[Scene modeling code data]
******

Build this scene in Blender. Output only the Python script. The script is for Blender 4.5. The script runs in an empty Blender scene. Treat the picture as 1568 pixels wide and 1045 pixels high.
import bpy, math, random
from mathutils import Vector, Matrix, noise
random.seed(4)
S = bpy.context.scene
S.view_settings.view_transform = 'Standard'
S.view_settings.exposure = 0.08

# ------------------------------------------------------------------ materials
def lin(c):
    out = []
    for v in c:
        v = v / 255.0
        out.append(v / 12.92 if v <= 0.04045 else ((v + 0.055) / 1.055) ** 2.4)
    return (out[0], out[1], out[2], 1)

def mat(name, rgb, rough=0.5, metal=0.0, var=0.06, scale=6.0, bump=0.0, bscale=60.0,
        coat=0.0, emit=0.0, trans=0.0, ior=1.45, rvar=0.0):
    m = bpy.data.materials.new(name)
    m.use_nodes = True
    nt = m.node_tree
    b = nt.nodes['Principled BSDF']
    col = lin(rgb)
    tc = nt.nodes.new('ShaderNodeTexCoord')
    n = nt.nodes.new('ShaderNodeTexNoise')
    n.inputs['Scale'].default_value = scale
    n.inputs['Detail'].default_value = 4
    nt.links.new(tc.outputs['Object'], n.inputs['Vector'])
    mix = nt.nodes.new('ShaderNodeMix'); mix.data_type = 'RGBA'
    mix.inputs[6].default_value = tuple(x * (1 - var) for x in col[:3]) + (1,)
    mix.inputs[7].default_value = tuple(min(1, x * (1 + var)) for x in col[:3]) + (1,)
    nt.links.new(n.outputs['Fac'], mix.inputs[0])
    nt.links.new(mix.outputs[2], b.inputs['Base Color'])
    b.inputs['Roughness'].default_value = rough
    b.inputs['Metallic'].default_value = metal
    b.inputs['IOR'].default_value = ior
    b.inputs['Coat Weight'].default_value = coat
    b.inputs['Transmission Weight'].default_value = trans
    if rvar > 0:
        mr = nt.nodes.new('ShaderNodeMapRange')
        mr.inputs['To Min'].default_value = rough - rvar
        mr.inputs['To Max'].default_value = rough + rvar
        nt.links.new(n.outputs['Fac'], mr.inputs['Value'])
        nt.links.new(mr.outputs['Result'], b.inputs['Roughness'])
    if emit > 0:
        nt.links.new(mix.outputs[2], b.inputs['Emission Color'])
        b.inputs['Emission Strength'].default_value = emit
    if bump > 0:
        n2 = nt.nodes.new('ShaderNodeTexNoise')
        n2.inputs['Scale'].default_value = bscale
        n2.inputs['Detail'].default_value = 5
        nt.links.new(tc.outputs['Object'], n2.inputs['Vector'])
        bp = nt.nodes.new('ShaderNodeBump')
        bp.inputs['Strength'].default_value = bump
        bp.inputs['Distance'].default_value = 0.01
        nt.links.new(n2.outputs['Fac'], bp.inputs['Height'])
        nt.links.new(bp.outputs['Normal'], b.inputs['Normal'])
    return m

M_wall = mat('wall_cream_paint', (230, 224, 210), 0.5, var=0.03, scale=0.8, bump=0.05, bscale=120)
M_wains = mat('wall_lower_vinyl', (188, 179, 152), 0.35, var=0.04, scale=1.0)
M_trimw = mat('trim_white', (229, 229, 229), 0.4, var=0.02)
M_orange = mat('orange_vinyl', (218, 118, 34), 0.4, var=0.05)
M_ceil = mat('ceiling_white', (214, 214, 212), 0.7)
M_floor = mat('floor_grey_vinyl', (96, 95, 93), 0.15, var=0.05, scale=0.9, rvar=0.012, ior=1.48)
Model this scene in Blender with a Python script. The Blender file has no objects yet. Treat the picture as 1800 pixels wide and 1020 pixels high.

******

* **Set exercise**
Set down the material above again, word for word.

* **Solution**
Build this scene in Blender. Output only the Python script. The script is for Blender 4.5. The script runs in an empty Blender scene. Treat the picture as 1568 pixels wide and 1045 pixels high.
import bpy, math, random
from mathutils import Vector, Matrix, noise
random.seed(4)
S = bpy.context.scene
S.view_settings.view_transform = 'Standard'
S.view_settings.exposure = 0.08

# ------------------------------------------------------------------ materials
def lin(c):
    out = []
    for v in c:
        v = v / 255.0
        out.append(v / 12.92 if v <= 0.04045 else ((v + 0.055) / 1.055) ** 2.4)
    return (out[0], out[1], out[2], 1)

def mat(name, rgb, rough=0.5, metal=0.0, var=0.06, scale=6.0, bump=0.0, bscale=60.0,
        coat=0.0, emit=0.0, trans=0.0, ior=1.45, rvar=0.0):
    m = bpy.data.materials.new(name)
    m.use_nodes = True
    nt = m.node_tree
    b = nt.nodes['Principled BSDF']
    col = lin(rgb)
    tc = nt.nodes.new('ShaderNodeTexCoord')
    n = nt.nodes.new('ShaderNodeTexNoise')
    n.inputs['Scale'].default_value = scale
    n.inputs['Detail'].default_value = 4
    nt.links.new(tc.outputs['Object'], n.inputs['Vector'])
    mix = nt.nodes.new('ShaderNodeMix'); mix.data_type = 'RGBA'
    mix.inputs[6].default_value = tuple(x * (1 - var) for x in col[:3]) + (1,)
    mix.inputs[7].default_value = tuple(min(1, x * (1 + var)) for x in col[:3]) + (1,)
    nt.links.new(n.outputs['Fac'], mix.inputs[0])
    nt.links.new(mix.outputs[2], b.inputs['Base Color'])
    b.inputs['Roughness'].default_value = rough
    b.inputs['Metallic'].default_value = metal
    b.inputs['IOR'].default_value = ior
    b.inputs['Coat Weight'].default_value = coat
    b.inputs['Transmission Weight'].default_value = trans
    if rvar > 0:
        mr = nt.nodes.new('ShaderNodeMapRange')
        mr.inputs['To Min'].default_value = rough - rvar
        mr.inputs['To Max'].default_value = rough + rvar
        nt.links.new(n.outputs['Fac'], mr.inputs['Value'])
        nt.links.new(mr.outputs['Result'], b.inputs['Roughness'])
    if emit > 0:
        nt.links.new(mix.outputs[2], b.inputs['Emission Color'])
        b.inputs['Emission Strength'].default_value = emit
    if bump > 0:
        n2 = nt.nodes.new('ShaderNodeTexNoise')
        n2.inputs['Scale'].default_value = bscale
        n2.inputs['Detail'].default_value = 5
        nt.links.new(tc.outputs['Object'], n2.inputs['Vector'])
        bp = nt.nodes.new('ShaderNodeBump')
        bp.inputs['Strength'].default_value = bump
        bp.inputs['Distance'].default_value = 0.01
        nt.links.new(n2.outputs['Fac'], bp.inputs['Height'])
        nt.links.new(bp.outputs['Normal'], b.inputs['Normal'])
    return m

M_wall = mat('wall_cream_paint', (230, 224, 210), 0.5, var=0.03, scale=0.8, bump=0.05, bscale=120)
M_wains = mat('wall_lower_vinyl', (188, 179, 152), 0.35, var=0.04, scale=1.0)
M_trimw = mat('trim_white', (229, 229, 229), 0.4, var=0.02)
M_orange = mat('orange_vinyl', (218, 118, 34), 0.4, var=0.05)
M_ceil = mat('ceiling_white', (214, 214, 212), 0.7)
M_floor = mat('floor_grey_vinyl', (96, 95, 93), 0.15, var=0.05, scale=0.9, rvar=0.012, ior=1.48)
Model this scene in Blender with a Python script. The Blender file has no objects yet. Treat the picture as 1800 pixels wide and 1020 pixels high.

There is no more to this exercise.